I'm still re-watching the comedies of my youth; I'm incorrigible. Sunday night saw me running through Meatballs again, which I'd probably last seen some weekend afternoon in the mid-80s on TBS. A new 2-disc "special edition" has just been released (with a bad, jumbled cover, unfortunately, dropping the important-to-the-plot-and-marketing-campaign T&A of previous releases), after a few years of the movie being unavailable, which is the reason I saw it now.
As is becoming common with movies of this era, I'm struck by how "mature" (and, yes, I am using that word loosely, and to describe a very adolescent comedy) movies of the late '70s and early '80s were with regard to sex. And I expect the reason this is surprising is that these are the movies that outraged the various right-wing pressure groups, so we got the PG-13 rating and a ratings panel that casts its beady eye over anything vaguely sexual. (On the other hand, for a movie about summer camp, probably aimed at pre-teens, Meatballs does have a lot of mildly racy material -- starting with the original movie poster, which I've stuck in over to the left. I can't remember how much of that flew over my head when I saw it at about the age of ten, but I don't think I'd want to watch it with my nine-year-old. And, as I recall, I saw and enjoyed quite a lot of female toplessness, both on Cinemax and in R-rated theater movies that I sort-of snuck into, in the early '80s when I was a young teen. Double standard? Maybe; I'll have to think about it. And is this the point to mention that my church's Sexuality class took us all to see a movie...and it was Porky's? Sometimes I miss the '80s.)

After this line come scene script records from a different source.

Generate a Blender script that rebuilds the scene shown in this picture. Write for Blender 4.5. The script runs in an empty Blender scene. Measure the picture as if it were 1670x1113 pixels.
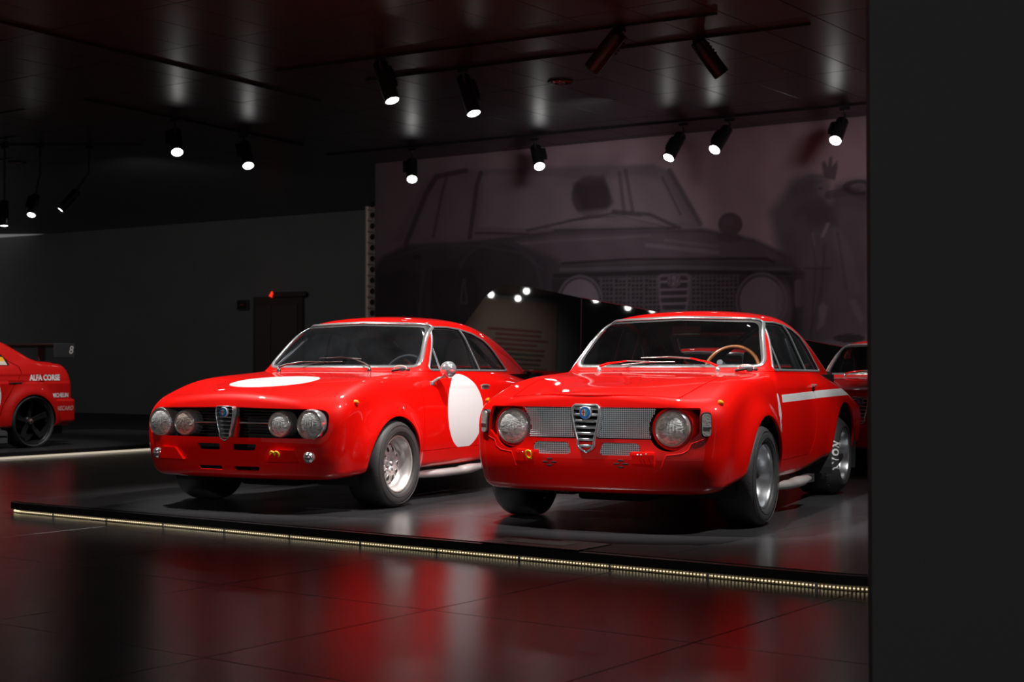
import bpy, bmesh, math, random
import numpy as np
from mathutils import Vector, Matrix

random.seed(4)
SC = bpy.context.scene
COL = SC.collection
R = math.radians
PI = math.pi

# ------------------------------------------------------------------ camera
EYE = 0.9103
cd = bpy.data.cameras.new('camera')
cam = bpy.data.objects.new('camera', cd)
COL.objects.link(cam)
cam.location = (0, 0, EYE)
cam.rotation_euler = (PI / 2 + 0.018941, 0, 0)
cd.sensor_width = 36
cd.lens = 2396.8 / 1670 * 36
cd.clip_end = 200
cd.dof.use_dof = True
cd.dof.focus_distance = 8.8
cd.dof.aperture_fstop = 4.0
SC.camera = cam

# ------------------------------------------------------------------ world, exposure
SC.view_settings.view_transform = 'Standard'
SC.view_settings.look = 'None'
SC.view_settings.exposure = 0.0
SC.view_settings.gamma = 1.0
SC.view_settings.use_curve_mapping = False
SC.cycles.use_denoising = True
SC.cycles.max_bounces = 8
SC.cycles.transparent_max_bounces = 24
SC.cycles.sample_clamp_indirect = 4
SC.cycles.caustics_reflective = False
SC.cycles.caustics_refractive = False
wd = bpy.data.worlds.new('hall')
SC.world = wd
wd.use_nodes = True
wd.node_tree.nodes['Background'].inputs[0].default_value = (1.0, 0.97, 0.97, 1)
wd.node_tree.nodes['Background'].inputs[1].default_value = 0.13

def aim(o, tgt):
    d = Vector(tgt) - o.location
    o.rotation_euler = d.to_track_quat('-Z', 'Y').to_euler()

def spot(loc, tgt, power, size=60, blend=0.5, rad=0.05, col=(1, 0.97, 0.93), name='beam'):
    l = bpy.data.lights.new(name, 'SPOT')
    l.energy = power; l.spot_size = R(size); l.spot_blend = blend
    l.shadow_soft_size = rad; l.color = col
    o = bpy.data.objects.new(name, l)
    COL.objects.link(o)
    o.location = loc
    aim(o, tgt)
    return o

def area(loc, tgt, power, sx, sy, col=(1, 0.97, 0.94), name='soft_light'):
    l = bpy.data.lights.new(name, 'AREA')
    l.shape = 'RECTANGLE'; l.size = sx; l.size_y = sy; l.energy = power; l.color = col
    o = bpy.data.objects.new(name, l)
    COL.objects.link(o)
    o.location = loc
    aim(o, tgt)
    return o

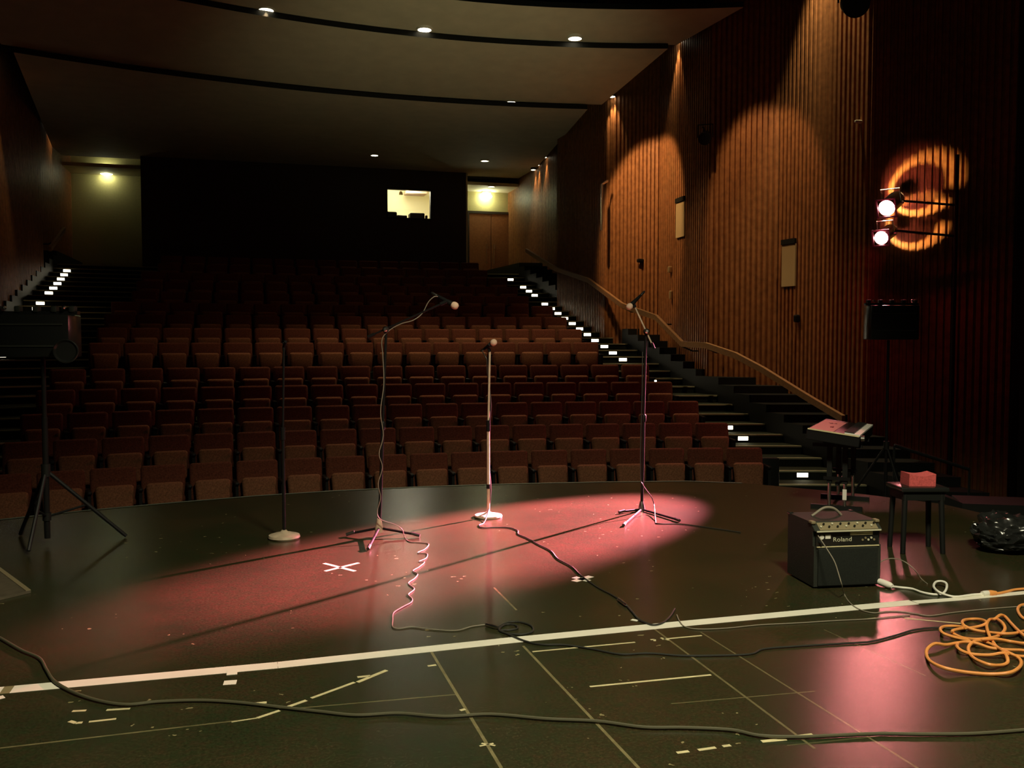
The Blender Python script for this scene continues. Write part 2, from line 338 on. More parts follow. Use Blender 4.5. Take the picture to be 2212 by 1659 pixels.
b = MB(); xbox(b, BX0 + 0.2, BX1 - 0.2, 32.2, 32.3, 3.5, 7.2); xbox(b, WX0 - 1.2, WX0 - 1.1, 28.75, 32.2, 3.5, 7.2); xbox(b, WX1 + 1.1, WX1 + 1.2, 28.75, 32.2, 3.5, 7.2); struct('wall_booth', b, 'boothwall')
b = MB(); xbox(b, WX0 - 1.1, WX1 + 1.1, 28.75, 32.2, 7.0, 7.1); struct('ceiling_booth', b, 'boothwall')['kind'] = 'structure'
b = MB(); xbox(b, WX0 - 1.1, WX1 + 1.1, 28.75, 32.2, 3.9, 4.0); struct('floor_booth', b, 'tier')['kind'] = 'structure'
wf = MB(); t = 0.03
xbox(wf, WX0, WX0 + t, 28.58, 28.77, WZ0, WZ1); xbox(wf, WX1 - t, WX1, 28.58, 28.77, WZ0, WZ1); xbox(wf, WX0 + t, WX1 - t, 28.58, 28.77, WZ0, WZ0 + t); xbox(wf, WX0 + t, WX1 - t, 28.58, 28.77, WZ1 - t, WZ1)
win = struct('window_1', wf, 'black'); b = MB(); xbox(b, WX0 + t, WX1 - t, 28.66, 28.67, WZ0 + t, WZ1 - t); obj('pane', b, 'glass', win)
point('booth_lamp', ((WX0 + WX1) / 2 + 0.2, 30.6, WZ1 + 0.35), 165, (1.0, 0.93, 0.66), 0.25)
# ceiling clouds
def pz(px, py, z): return at(px, py, z)
def cloud(name, front, back, zf, zb, thick=0.10):
    n = len(front); vs = []
    for k in range(n):
        f, q = front[k], back[k]
        vs += [(f[0], f[1], zf), (q[0], q[1], zb), (f[0], f[1], zf + thick), (q[0], q[1], zb + thick)]
    b = MB(); fs, ms = [], []
    for k in range(n - 1):
        i, j = 4 * k, 4 * k + 4
        fs += [(i, i + 1, j + 1, j), (i + 2, j + 2, j + 3, i + 3), (i, j, j + 2, i + 2), (i + 1, i + 3, j + 3, j + 1)]; ms += [0, 1, 1, 1]
    fs += [(0, 2, 3, 1), (4 * n - 4, 4 * n - 3, 4 * n - 1, 4 * n - 2)]; ms += [1, 1]
    b.v = [Vector(p) for p in vs]; b.f = fs; b.m = ms
    o = struct(name, b, ['cream', 'black']); return o
def band(yap, rr, xa, xb, n=20, xc=2.2): return [(xa + (xb - xa) * i / n, yap - (xa + (xb - xa) * i / n - xc) ** 2 / (2 * rr)) for i in range(n + 1)]
def line(y, xa, xb, n=20): return [(xa + (xb - xa) * i / n, y) for i in range(n + 1)]
XC = 3.6
c3 = cloud('ceiling', band(20.38, 22, -4.1, 7.55, xc=XC), line(29.1, -5.25, 8.85), 6.9, 6.9)
c2 = cloud('ceiling', band(17.65, 15, -4.5, 8.1, xc=XC), band(20.46, 22, -4.3, 7.9, xc=XC), 7.4, 7.03)
c1 = cloud('ceiling', band(16.4, 12, -4.8, 8.8, xc=XC), band(17.75, 15, -4.7, 8.3, xc=XC), 7.7, 7.5)
b = MB(); xbox(b, -8, 12, -4, 31, 9.6, 9.7); struct('ceiling', b, 'black')
b = MB(); xbox(b, BX1, 9.4, 29.1, 30.4, 6.62, 6.72); xbox(b, BX0, -6, 29.1, 30.4, 6.62, 6.72); struct('ceiling_alcoves', b, 'cream')['kind'] = 'structure'
# lighting bridge in the slot before the nearest ceiling cloud
b = MB()
for (xa, ya), (xb, yb) in zip(band(15.9, 12, -4.8, 8.7, xc=XC)[:-1], band(15.9, 12, -4.8, 8.7, xc=XC)[1:]):
    b.add([(xa, ya, 7.7), (xb, yb, 7.7), (xb, yb - .5, 7.74), (xa, ya - .5, 7.74)], [(0, 1, 2, 3)])
struct('ceiling_slot', b, 'greenish')['kind'] = 'structure'

# ------------------------------------------------------------------ downlights
def downlight(p, z, label, r=0.13, glow='down', power=0, cone=70, group='ceiling downlights', col=WARM, back=0.0):
    t = thing('downlight', label, 'ceiling light', (p.x, p.y, z), 0, group)
    obj('trim_ring', MB().lathe([(r + .03, -.012), (r + .03, 0.05), (r, 0.05), (r, -.012)], (p.x, p.y, z), seg=20, ring=True), 'white', t)
    obj('diffuser', MB().lathe([(r - .002, -.010), (r - .002, 0.0)], (p.x, p.y, z), seg=20), glow, t)
    if power: spot('downlight_beam', (p.x, p.y, z - .03), (p.x, p.y - back, 0), power, col, cone, 0.6, 0.1)
D1 = [(575, 24, 'first'), (917, 66, 'second'), (1242, 85, 'third')]
for px, py, o_ in D1: downlight(at(px, py, 7.5), 7.52, f'{o_} oblong downlight along the front row of lights at the curved ceiling edge', .13, power=560, cone=86, back=2.2)
for px, py, o_ in [(263, 141, 'first'), (567, 180, 'second'), (845, 207, 'third'), (1104, 221, 'fourth')]: downlight(at(px, py, 7.05), 7.06, f'{o_} downlight from the dark end in the middle ceiling row', .10, power=230 if px == 567 else 90 if px != 263 else 15, cone=76, back=.3)
downlight(at(809, 335, 6.9), 6.895, 'small downlight in the rear ceiling above the lit booth window', .10, power=35)
downlight(at(1047, 347, 6.9), 6.895, 'small downlight in the rear ceiling before the alcove with the double door', .10, power=35)
downlight(at(1062, 404, 6.6), 6.615, 'small downlight in the alcove ceiling over the double door', .09, power=10)
# cans washing the wall edges
def wallcan(px, py, a, b2, label, power=90, cone=50):
    p = onwall(px, py, a, b2, .12)
    t = thing('wall_downlight', label, 'wall light', (p.x, p.y, p.z), 0, 'can lights hugging the fluted walls')
    obj('housing', MB().lathe([(.075, 0), (.08, .0), (.08, .16), (.03, .18)], p, seg=16), 'blackmetal', t, True)
    obj('lamp_face', MB().lathe([(.07, -.004), (.07, 0.002)], p, seg=16), 'down', t)
    q = onwall(px, py, a, b2, .0); spot('wall_can_beam', p + Vector((0, 0, -.02)), q + (p - q) * .45 + Vector((0, 0, -3)), power, (1.0, .70, .36), cone, .5, .03)
P = WALL; LM = WALL_L
wallcan(1459, 88, P[3], P[4], 'highest can light on the long-handrail wall, first from the stage')
wallcan(1322, 209, P[4], P[5], 'can light on the long-handrail wall, second from the stage')
wallcan(1176, 340, P[7], P[8], 'can light beside the double-door alcove, highest of its three', 60)
wallcan(1160, 357, P[7], P[8], 'can light beside the double-door alcove, middle of its three', 60)
wallcan(1152, 367, P[7], P[8], 'can light beside the double-door alcove, lowest of its three', 60)
wallcan(13, 88, LM[4], LM[5], 'lone can light on the dark opposite wall, first from the stage')
wallcan(110, 240, LM[7], LM[8], 'can light beside the dark alcove, highest of its three', 60)
wallcan(120, 268, LM[7], LM[8], 'can light beside the dark alcove, middle of its three', 60)
wallcan(128, 293, LM[7], LM[8], 'can light beside the dark alcove, lowest of its three', 60)
spot('upper_wall_wash', (9.25, 13.55, 9.3), (9.5, 13.75, 6.0), 900, (1.0, 0.80, 0.44), 46, .6, .05)
# lamps in the two alcoves
for px, py, lab in ((1050, 424, 'glowing white ceiling lamp in the alcove over the double door'), (230, 372, 'glowing white ceiling lamp in the alcove away from the double door')):
    p = onwall(px, py, (0, 30.27), (8, 30.27)); t = thing('alcove_lamp', lab, 'ceiling lamp', p, 0, 'alcove ceiling lamps')
    obj('globe', MB().ball(p, .11, 16, (1.9, .9, .9)), 'globe', t, True)
    obj('mounting_plate', MB().box((p.x, p.y, (p.z + .1 + 6.62) / 2), (.3, .2, max(6.62 - p.z - .1, .02))), 'white', t)
    point('alcove_light', (p.x, p.y - .13, p.z - .04), 13, (.93, 1.0, .62), .06)
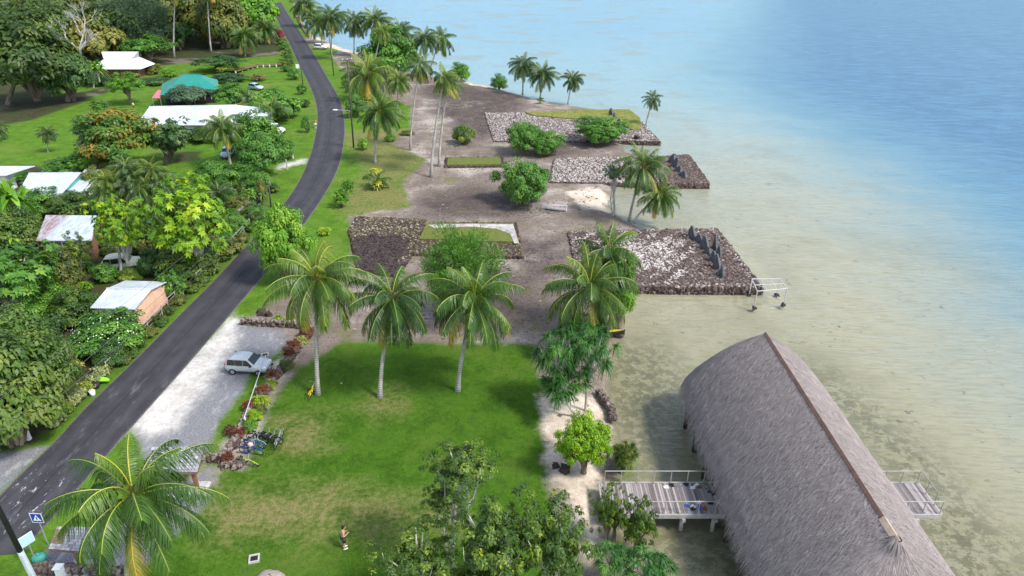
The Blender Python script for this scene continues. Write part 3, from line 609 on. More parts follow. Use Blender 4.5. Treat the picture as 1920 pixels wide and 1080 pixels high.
# ------------------------------------------------------------------ trees and shrubs right of the road
tree((482, 384, 582, 528), (530, 528), 'fluffy', 'bright', 'broadleaf_tree', 'dense bright green tree overhanging the road beside the lawn palms', tr=.22)
tree((800, 437, 930, 590), (868, 600), 'fine', 'green', 'casuarina_tree', 'round feathery bright green tree behind the right lawn palm')
palm((1146, 622), (1140, 470), 82, 'upright palm close behind the broad palm at the water edge', 'green', 3, 1.0)
tree((1122, 478, 1186, 612), (1160, 622), 'dense2', 'bright', 'broadleaf_tree', 'bright green tree standing behind the broad palm at the water edge')
tree((684, 60, 775, 145), (735, 146), 'dense', 'green', 'broadleaf_tree', 'large dense round tree on the shore among the palms')
tree((950, 228, 1018, 290), (988, 288), 'fluffy', 'green', 'marae_tree', 'left half of the spreading tree in front of the far stone platform', nl=8)
tree((990, 244, 1053, 292), (1022, 290), 'fluffy', 'green', 'marae_tree', 'right, lower neighbour of the spreading tree before the far stone platform', nl=8)
tree((1082, 218, 1171, 270), (1127, 268), 'fluffy', 'green', 'marae_tree', 'rounded tree on the far stone platform beside the dark slabs', nl=8)
tree((934, 298, 1030, 388), (985, 382), 'fluffy', 'green', 'marae_tree', 'rounded tree on bare ground behind the white boat', nl=8)
tree((1131, 304, 1172, 345), (1152, 400), 'open', 'bluegreen', 'shore_tree', 'sparse grey-green tree left of the two shore palms', bk=PALE, tr=.13)
shrub((849, 236, 889, 272), 'bush', 'grove', 'shrub', 'lone grey-green shrub on bare ground left of the far stone platform')
shrub((848, 120, 880, 153), 'bush2', 'bright', 'shrub', 'bright shrub on the beach right of the wind-swept palms')
shrub((922, 142, 949, 168), 'bush2', 'green', 'shrub', 'small dark green shrub alone at the beach edge')
shrub((650, 178, 684, 222), 'bush', 'green', 'shrub', 'round green bush behind the street lamp pole')
shrub((642, 148, 660, 166), 'bush', 'green', 'shrub', 'little shrub on the verge by the road bend')
shrub((640, 336, 664, 362), 'ros', 'bright', 'shrub', 'upper bright leafy shrub on the verge right of the road')
shrub((624, 356, 656, 392), 'ros', 'bright', 'shrub', 'lower bright leafy shrub on the verge right of the road')
shrub((688, 312, 716, 332), 'stiff', 'croton', 'shrub', 'yellow shrub behind the young yellow palm')
shrub((693, 332, 722, 358), 'stiff', 'croton', 'shrub', 'yellow-green shrub at the foot of the young yellow palm')
shrub((722, 252, 742, 266), 'bush', 'bright', 'shrub', 'low shrub right of the dark spreading palm')
shrub((752, 244, 776, 254), 'bush', 'olive', 'shrub', 'low olive shrub at the edge of the bare ground')
shrub((672, 260, 692, 282), 'bush', 'bright', 'shrub', 'bright shrub by the foot of the street lamp pole')
shrub((592, 424, 622, 444), 'stiff', 'bread', 'shrub', 'yellow-green shrub right of the dense roadside tree')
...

Anyway, Meatballs is a loose, good-natured comedy of its era, which means the script is just a collection of scenes in chronological order, and the good guys are explicitly poorer and lower-class than the villains. (When did we lose that in modern movie comedies? When did we start cheering for the assholes? Can I blame Adam Sandler for this, or do we need to go back to Jim Carrey or further?) Even more interesting, in the modern era of movies-by-template, Meatballs's most famous line is an admission that, even if the heroes do manage to beat their competition, as unlikely as it might be, it "just doesn't matter." (Furthermore, Bill Murray, who chants that, and the rest of the cast, who pick up on it, and the movie as a whole believes that. In 1979, even a silly adolescent comedy was deeply cynical -- now, that was my era.)
Meatballs wasn't quite the movie I remembered, but then I hadn't seen it for a long time, so I'd forgotten a lot of it. (I'd forgotten the kid hero was Christopher Makepeace, for one thing.) The camp milieu seems incredibly authentic (and the commentaries mention that it was filmed, for budget reason, during the last two weeks of a session in a northern Ontario camp, meaning all of the extras are real campers and counselors), and almost makes me wish I'd gone to camp myself. (I went to Boy Scout camp once, for a week, and loathed it -- it made me not only hate camp, but immediately quite Scouting. Not that I was much of a joiner to begin with...) And this is one of the great early Bill Murray roles, as he takes over every scene he's in and gets off at least a dozen classic lines.
Oh, one last thing that's been bugging me. The counselors are called "C.I.T.s" in the movie, but I don't remember the acronym ever being spelled out. I suspect it stands for "Counselors In Training," but they seemed to be just plain counselors. Anybody know what CIT really means? (Did I miss an incredibly obvious line of dialogue at the beginning?)
2 comments:
CIT is definitely "counselor in training" -- they're generally kids who started out as campers and have attended the camp for a few years. They make the transition to counselor as a CIT, kind of bridging the gap between counselor and camper. A CIT is usually a bit younger, as well as "cooler" and more permissive, than a straight up counselor, which is probably why the folks in "Meatballs" are CITs.
/long explanation by someone who spent a few summers at sleepaway camp :)
-juliet
I was going to say what juliet said, but I had a couple more things, too.
We discussed N.M.Browne's Basilisk in book group last Saturday and the Catholic families were appalled that it was YA because there's mention of rape and torture in them. The rape and torture are not described, but they are definitely implied and other people say "rape" and "torture."
The only church I know that has a Sexuality class is the UU. LJ user Rivka is teaching her church's next year.